Please, have a seat
Mar 18, 2009 1:57 PM, By Jeff Ryan
RC’s reply was priceless: “YOU’RE KIDDING ABOUT HIS CHAIR RIGHT. RCJ”
Welcome to my world, RC.
Once my schedule and the weather cooperated enough, I finally slipped away on a chair mission to central Iowa. I entered the address information for the furniture store into Little Miss Can’t Be Wrong on my dash and made my way to Chair Central. The moment I walked in the door, I had a hunch it was going to be pointless. Everything around me seemed to be sort of a minimalist display. None of the office chairs looked to be very beefy. They looked like kind of spindly, flyweight stuff. I did not see a single chair that would make me want to kick back, toss my feet up on my rich, mahogany desk, light a cigar and explain to a guy in a seed corn hat why signing a purchase agreement for a $350,000 combine was a good thing. I saw a lot of chairs you’d sit in to call someone and tell him his insurance premium was being raised and his coverage was being denied.
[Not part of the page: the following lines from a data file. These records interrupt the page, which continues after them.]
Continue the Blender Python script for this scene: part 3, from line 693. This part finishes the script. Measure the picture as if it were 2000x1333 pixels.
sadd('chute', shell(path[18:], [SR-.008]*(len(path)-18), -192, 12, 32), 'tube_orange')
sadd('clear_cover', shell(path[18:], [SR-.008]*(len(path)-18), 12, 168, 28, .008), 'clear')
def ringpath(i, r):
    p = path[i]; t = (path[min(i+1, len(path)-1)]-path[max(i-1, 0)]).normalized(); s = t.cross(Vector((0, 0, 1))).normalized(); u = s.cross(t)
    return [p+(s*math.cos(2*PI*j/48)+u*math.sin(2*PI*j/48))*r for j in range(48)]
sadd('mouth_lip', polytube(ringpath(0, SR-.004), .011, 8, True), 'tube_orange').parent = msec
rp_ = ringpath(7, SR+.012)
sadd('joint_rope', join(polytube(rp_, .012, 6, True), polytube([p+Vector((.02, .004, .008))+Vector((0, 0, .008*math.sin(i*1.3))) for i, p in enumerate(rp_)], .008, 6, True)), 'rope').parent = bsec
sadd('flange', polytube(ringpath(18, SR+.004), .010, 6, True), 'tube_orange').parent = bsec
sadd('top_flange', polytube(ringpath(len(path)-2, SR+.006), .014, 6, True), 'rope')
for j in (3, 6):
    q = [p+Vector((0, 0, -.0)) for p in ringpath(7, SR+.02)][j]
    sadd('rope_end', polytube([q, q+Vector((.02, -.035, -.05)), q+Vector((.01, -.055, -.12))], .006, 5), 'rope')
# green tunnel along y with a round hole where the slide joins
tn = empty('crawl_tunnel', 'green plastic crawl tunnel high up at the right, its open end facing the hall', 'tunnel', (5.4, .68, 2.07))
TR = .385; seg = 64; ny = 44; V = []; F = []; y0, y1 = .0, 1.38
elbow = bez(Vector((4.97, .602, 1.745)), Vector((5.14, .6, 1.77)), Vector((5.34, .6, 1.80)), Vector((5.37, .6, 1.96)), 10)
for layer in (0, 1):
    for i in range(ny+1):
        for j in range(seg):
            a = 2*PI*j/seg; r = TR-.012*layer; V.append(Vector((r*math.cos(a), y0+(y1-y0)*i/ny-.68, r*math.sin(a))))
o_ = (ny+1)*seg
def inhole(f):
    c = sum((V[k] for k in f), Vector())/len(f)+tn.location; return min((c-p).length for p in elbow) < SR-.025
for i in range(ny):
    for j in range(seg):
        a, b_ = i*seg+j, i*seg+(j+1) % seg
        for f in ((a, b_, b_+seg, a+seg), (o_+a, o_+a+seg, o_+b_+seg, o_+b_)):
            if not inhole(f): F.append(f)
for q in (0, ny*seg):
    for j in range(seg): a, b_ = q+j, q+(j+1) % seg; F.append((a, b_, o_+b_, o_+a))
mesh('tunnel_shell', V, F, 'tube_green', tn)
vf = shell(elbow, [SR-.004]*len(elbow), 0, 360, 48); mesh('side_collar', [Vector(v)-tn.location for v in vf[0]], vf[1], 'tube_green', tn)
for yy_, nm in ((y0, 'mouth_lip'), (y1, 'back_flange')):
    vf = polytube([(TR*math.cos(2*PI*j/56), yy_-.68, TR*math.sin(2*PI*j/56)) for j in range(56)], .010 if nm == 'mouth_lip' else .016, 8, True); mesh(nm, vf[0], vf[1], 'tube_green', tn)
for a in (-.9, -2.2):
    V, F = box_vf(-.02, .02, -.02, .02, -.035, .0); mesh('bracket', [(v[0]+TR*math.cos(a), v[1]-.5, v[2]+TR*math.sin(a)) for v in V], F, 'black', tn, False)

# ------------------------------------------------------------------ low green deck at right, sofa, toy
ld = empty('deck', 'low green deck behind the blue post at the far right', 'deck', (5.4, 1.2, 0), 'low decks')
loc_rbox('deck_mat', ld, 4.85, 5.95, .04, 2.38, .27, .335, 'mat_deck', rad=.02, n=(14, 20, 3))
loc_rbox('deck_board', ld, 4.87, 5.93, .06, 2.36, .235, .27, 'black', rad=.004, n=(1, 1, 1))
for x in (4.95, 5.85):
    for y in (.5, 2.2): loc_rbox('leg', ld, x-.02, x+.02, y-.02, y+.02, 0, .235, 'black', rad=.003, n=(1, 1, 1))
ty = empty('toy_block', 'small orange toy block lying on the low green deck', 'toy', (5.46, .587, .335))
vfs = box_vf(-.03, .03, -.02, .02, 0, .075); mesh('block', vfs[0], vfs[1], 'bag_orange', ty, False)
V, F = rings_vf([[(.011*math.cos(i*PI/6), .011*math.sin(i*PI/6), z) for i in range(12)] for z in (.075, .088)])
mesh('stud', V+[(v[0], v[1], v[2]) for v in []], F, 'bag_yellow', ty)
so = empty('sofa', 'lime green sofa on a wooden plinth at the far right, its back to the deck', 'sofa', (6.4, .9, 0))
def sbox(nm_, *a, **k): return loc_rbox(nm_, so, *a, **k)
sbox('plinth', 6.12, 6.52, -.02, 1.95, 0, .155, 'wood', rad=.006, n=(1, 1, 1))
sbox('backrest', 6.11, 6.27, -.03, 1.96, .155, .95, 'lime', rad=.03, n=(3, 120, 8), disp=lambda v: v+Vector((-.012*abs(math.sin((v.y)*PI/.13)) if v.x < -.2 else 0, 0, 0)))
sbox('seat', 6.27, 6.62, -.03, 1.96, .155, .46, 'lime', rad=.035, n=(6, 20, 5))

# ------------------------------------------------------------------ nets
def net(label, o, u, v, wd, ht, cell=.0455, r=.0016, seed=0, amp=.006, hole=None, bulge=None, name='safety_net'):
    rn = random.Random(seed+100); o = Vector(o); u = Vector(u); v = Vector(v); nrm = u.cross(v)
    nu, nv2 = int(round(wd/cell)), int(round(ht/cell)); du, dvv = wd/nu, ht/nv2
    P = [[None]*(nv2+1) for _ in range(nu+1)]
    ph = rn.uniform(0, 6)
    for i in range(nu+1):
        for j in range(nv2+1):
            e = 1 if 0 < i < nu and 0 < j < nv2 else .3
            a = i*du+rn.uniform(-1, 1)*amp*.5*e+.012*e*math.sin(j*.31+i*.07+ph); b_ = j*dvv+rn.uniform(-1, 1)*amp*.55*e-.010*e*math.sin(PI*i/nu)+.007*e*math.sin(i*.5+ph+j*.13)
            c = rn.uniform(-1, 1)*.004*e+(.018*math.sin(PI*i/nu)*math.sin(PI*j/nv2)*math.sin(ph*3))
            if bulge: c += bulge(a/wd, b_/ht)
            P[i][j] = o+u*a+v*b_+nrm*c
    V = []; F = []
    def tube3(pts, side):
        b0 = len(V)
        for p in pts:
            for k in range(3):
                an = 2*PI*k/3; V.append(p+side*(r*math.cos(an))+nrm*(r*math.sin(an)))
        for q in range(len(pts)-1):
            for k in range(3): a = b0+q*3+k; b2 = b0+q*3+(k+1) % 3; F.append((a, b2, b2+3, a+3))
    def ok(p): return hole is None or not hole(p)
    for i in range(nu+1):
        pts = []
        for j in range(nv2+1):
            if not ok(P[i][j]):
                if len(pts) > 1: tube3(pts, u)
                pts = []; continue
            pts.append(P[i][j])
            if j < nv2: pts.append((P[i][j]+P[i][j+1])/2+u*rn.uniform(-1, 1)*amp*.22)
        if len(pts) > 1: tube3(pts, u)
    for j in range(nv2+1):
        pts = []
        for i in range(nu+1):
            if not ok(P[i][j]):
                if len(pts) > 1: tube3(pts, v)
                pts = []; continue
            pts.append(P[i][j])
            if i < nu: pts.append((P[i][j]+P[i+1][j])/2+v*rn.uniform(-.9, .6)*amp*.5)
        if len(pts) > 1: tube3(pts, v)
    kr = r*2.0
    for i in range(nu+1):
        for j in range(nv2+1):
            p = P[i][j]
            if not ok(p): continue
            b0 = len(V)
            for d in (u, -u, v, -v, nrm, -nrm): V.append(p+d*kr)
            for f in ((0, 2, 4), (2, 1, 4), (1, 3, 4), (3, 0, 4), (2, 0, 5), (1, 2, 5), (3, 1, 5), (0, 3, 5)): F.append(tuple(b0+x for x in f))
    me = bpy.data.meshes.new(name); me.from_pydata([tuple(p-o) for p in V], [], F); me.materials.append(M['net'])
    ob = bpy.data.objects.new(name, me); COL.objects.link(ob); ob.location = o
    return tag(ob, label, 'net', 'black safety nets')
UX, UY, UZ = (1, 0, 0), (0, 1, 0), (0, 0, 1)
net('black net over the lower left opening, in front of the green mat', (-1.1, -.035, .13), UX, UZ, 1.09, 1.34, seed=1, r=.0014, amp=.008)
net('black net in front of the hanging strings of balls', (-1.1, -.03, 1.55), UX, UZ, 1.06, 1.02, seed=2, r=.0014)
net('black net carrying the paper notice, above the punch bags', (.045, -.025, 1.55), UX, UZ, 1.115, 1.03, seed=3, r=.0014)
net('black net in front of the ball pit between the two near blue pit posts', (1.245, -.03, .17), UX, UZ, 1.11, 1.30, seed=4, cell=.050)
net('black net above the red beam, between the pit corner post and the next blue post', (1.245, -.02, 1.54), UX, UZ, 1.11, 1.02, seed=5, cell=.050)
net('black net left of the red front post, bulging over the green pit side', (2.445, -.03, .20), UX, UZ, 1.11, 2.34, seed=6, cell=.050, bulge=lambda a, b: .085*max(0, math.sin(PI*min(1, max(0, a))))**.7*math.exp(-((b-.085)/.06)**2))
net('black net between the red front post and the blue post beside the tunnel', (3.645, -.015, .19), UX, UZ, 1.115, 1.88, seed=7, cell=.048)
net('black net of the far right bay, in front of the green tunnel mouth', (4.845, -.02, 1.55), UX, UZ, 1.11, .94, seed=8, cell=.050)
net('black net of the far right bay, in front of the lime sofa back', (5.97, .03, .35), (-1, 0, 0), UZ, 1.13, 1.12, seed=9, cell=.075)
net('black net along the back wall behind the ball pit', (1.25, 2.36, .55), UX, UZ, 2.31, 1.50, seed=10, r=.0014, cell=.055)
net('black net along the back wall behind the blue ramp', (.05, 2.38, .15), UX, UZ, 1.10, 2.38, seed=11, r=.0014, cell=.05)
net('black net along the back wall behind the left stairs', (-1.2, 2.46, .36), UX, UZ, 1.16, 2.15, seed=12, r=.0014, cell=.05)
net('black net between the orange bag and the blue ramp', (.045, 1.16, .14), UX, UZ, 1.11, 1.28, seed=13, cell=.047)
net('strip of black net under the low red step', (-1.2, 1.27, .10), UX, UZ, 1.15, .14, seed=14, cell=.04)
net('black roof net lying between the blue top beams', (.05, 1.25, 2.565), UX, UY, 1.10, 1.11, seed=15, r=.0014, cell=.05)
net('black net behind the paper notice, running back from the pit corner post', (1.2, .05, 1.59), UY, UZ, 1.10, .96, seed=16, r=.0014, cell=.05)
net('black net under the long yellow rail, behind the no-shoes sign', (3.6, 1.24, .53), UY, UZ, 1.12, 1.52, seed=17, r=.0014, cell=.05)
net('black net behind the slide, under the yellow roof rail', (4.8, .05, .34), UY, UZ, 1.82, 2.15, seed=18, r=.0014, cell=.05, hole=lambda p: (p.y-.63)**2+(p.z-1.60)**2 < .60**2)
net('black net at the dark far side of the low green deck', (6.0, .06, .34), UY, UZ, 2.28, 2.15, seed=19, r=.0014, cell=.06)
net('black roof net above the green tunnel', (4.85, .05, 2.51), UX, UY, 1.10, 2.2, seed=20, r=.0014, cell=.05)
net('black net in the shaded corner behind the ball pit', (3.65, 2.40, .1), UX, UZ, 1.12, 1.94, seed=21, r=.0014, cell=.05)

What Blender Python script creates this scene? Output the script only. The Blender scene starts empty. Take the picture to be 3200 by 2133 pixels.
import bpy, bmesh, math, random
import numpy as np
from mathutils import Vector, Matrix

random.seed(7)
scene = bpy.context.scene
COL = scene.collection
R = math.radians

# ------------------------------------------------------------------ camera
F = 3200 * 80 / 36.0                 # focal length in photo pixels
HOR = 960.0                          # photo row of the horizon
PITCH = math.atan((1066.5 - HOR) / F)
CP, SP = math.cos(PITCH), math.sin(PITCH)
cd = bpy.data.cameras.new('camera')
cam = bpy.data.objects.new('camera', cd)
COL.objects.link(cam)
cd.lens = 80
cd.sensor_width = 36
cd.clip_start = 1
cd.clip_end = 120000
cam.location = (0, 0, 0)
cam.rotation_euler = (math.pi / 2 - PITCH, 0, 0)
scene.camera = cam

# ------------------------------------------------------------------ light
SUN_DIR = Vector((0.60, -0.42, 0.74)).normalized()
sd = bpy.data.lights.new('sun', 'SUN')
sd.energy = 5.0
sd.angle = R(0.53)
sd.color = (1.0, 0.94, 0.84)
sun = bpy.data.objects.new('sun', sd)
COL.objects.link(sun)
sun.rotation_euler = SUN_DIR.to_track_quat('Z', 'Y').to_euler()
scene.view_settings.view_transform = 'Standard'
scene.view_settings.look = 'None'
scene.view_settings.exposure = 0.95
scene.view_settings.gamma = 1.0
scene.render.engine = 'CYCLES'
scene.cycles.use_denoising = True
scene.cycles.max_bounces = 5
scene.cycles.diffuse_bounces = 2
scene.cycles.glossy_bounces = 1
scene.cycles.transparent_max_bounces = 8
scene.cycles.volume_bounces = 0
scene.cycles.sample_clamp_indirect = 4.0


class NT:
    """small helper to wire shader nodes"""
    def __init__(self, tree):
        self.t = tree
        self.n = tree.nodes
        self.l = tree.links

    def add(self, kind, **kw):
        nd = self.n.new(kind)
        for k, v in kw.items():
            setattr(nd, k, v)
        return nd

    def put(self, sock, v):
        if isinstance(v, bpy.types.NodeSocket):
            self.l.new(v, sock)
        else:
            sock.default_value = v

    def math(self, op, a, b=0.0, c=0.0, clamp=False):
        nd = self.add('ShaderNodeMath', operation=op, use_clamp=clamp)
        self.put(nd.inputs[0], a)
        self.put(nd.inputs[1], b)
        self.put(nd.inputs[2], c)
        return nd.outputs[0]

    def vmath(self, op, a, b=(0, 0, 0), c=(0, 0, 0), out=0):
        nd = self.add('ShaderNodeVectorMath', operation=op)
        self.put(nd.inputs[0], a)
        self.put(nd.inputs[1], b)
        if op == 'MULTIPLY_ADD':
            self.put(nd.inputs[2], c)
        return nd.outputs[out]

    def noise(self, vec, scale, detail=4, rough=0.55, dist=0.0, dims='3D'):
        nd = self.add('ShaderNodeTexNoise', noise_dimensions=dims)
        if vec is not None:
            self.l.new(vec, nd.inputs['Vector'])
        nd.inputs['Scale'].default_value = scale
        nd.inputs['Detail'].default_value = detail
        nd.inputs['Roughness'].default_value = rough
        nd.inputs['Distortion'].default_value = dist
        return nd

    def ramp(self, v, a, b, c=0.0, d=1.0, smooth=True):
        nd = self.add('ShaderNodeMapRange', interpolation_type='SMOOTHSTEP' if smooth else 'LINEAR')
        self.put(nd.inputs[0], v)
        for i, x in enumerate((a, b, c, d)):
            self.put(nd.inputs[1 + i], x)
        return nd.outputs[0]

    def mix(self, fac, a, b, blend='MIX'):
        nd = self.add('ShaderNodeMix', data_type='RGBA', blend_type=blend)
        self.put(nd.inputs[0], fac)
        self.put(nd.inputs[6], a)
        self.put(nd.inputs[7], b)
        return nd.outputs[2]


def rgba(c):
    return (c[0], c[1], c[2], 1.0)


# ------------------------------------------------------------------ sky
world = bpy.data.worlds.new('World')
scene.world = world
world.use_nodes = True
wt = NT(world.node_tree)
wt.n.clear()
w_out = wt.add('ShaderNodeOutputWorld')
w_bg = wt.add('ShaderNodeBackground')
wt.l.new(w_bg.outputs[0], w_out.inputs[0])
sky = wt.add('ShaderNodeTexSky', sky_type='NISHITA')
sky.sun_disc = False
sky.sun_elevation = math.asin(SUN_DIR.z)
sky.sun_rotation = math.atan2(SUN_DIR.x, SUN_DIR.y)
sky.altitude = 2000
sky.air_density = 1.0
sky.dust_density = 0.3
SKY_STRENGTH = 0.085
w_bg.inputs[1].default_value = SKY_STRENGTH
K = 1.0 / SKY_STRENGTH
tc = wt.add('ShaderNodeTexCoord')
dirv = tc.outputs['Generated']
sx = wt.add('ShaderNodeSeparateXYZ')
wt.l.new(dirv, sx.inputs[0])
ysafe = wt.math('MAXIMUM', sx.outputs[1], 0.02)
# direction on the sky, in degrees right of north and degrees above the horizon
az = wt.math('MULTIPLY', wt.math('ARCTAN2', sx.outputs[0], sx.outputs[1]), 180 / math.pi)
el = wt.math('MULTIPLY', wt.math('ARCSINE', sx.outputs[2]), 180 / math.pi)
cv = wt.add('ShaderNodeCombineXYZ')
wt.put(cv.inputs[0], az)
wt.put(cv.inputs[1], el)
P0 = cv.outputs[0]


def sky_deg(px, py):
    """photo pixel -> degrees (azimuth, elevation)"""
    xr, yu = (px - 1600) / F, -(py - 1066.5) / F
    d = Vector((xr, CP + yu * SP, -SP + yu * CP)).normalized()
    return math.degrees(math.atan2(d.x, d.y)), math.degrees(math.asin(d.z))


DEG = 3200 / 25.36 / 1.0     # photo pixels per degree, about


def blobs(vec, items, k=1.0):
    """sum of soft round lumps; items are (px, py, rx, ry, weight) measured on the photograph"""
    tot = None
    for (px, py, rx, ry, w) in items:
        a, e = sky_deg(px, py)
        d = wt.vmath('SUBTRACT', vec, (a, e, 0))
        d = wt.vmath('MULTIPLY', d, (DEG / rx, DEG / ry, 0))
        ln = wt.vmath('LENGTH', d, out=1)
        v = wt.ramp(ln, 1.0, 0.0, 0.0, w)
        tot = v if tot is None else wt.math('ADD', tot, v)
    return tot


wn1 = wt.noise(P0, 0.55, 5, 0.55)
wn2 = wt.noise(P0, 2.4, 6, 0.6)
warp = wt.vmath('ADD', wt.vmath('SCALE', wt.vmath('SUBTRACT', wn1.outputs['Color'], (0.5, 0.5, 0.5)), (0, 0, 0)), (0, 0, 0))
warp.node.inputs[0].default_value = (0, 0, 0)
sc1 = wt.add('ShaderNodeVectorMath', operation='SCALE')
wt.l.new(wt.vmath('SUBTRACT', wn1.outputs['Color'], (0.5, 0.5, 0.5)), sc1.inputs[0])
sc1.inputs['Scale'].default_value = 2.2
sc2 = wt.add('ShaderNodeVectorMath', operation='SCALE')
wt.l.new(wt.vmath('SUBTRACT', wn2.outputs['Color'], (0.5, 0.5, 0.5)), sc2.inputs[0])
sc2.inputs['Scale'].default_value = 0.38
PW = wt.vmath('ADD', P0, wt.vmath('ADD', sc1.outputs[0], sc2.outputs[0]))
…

The sales guy seemed to try to steer me into a couple of flyweight-style chairs. Once I determined he wasn’t going to help, I decided to play along as though I actually cared what he was telling me. “Yeah, I’d love to see the literature for this art deco piece of junk so I can choose whether I want pewter or metal flake for the arms. Swatches! Please tell me we’re going to move to fabric swatches next!”
No sense wasting any more of everyone’s collective time. I hit the road again. Somewhere out there, comfortable seating was waiting for me.
I programmed my destination into my Garmin GPS and got to the giant Redeker’s store in Boone. It only took a second or two once I was inside before a sales associate asked me if she could help. We went back to the far corner of the complex and looked at a couple of nearly flyweight chairs. Then I mentioned that I was looking for something with a really high back, and preferably covered with some deceased bovine. That took us around another corner to a different display.
Just as we made the turn, I was pretty sure I heard a chorus of harps. Lo and behold, the chair I was looking for was right in front of me. With all the self-control I could muster, I managed not to scream, “DONE! Load it up!” Instead, I looked it over and sat down for a test. It was A+ work, maybe even with extra credit had there been a footrest to kick out on the bottom of it. There was no footrest, so I’d have to settle for just an A+ chair.
Then came the good part. I looked at the tag on the chair. A suggested retail price of $1,399. That was actually cheaper than I expected. However, let’s get real. Suggested retail??? Jeff Ryan??? C’mon!
Redeker’s had the chair priced to move. It started with a 7.
Done and done.
We went to the front counter to do the paperwork, and my salesperson asked if I wanted the chair delivered. I suggested that I had my truck, so I’d take it with me, because I was pretty sure they wouldn’t deliver it where I live. That’s when I pulled out my card and handed it to her. She read the card and laughed. Perhaps she will follow up and actually visit the Web site on the card to read some stuff. Thanks to her company’s lovely product, I am confident the Web site humor supply will not run out for some time to come.
Now, if you will excuse me, I have some work to do. I just hope I don’t drift off to sleep in the pillowy, luxurious comfort of the Guy No. 2 task chair.